Le vainqueur aura d’immenses défis à relever

 

L’autre pathologie est la contestation systématique et récurrente des résultats des urnes par les perdants. Déjà au Nigeria, des voix s’élèvent dans ce sens. En effet, la prolongation du scrutin dans 300 bureaux de vote sur les 150 000 que compte le pays, pour des raisons liées à des difficultés techniques, a suffi pour susciter l’ire du sénateur Magnus Abé et du gouverneur de l’Etat pétrolifère de Rivers dans le Sud, ancien bastion de Goodluck Jonathan, qui ont dénoncé dans un communiqué, des fraudes massives et qui ont accusé dans la foulée des membres de la Commission électorale d’être des militants du parti du président sortant. Cette contestation est un mauvais présage pour la suite des évènements. C’est pourquoi l’on peut dès à présent redouter l’après-élection. Le Nigeria va-t-il reproduire le scénario de l’après-élection de 2011 où l’on avait enregistré plus de 800 morts, ou va-t-il s’inscrire dans une après-élection apaisée, conformément à l’esprit du code de bonne conduite que Goodluck Jonathan et Muhammadu Buhari ont dûment signé à la face du Nigeria et du monde ? Le moins que l’on puisse dire est que tout le monde retient son souffle, dans l’espoir que les évènements de l’après-élection de 2011 ne se répèteront pas cette fois-ci.
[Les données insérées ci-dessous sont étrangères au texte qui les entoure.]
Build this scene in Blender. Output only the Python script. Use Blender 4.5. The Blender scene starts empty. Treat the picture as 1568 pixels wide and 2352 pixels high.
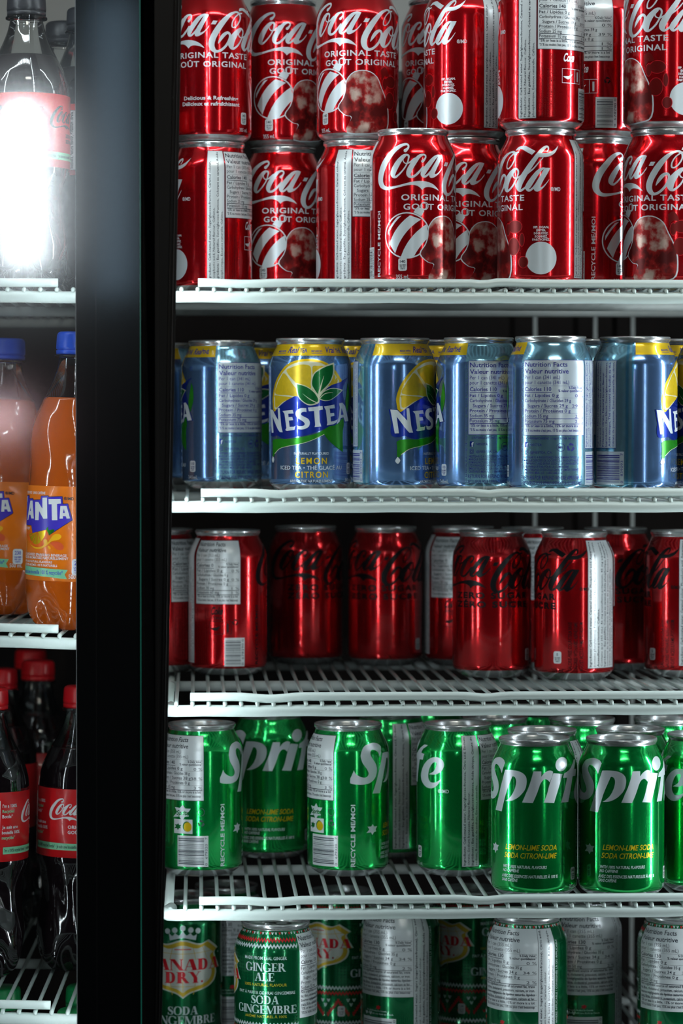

Cela dit, si le Nigeria a pu tenir ces élections, c’est déjà une victoire. Et cette victoire est à mettre non seulement à l’actif du courage pour ne pas dire la témérité du peuple nigérian, mais aussi, il ne faut pas l’oublier, à l’actif de la vaillance des soldats tchadiens et nigériens. Ces derniers ont notamment aidé à rendre  le scrutin possible au Nord-Est du Nigeria, en débarrassant, au prix de bien des sacrifices, des localités de cette zone, de la férule satanique de Boko Haram. Sans cela, l’on peut parier que les populations du Nord-Est du pays ne se seraient pas bousculées devant les bureaux de vote comme on l’a constaté le 28 mars dernier. En attendant les résultats, l’on peut être sûr d’une chose. Le vainqueur aura d’immenses défis à relever. Les plus urgents sont les difficultés liées à la chute libre du coût du pétrole; principale ressource du Nigeria, la lutte contre la  corruption, ce mal chronique du pays, le chômage des jeunes et la lutte contre Boko Haram. Le nouveau président sera particulièrement attendu sur ces chantiers. Et les réponses qu’il va y apporter nous diront si oui ou non, les électeurs nigérians ont fait le bon choix.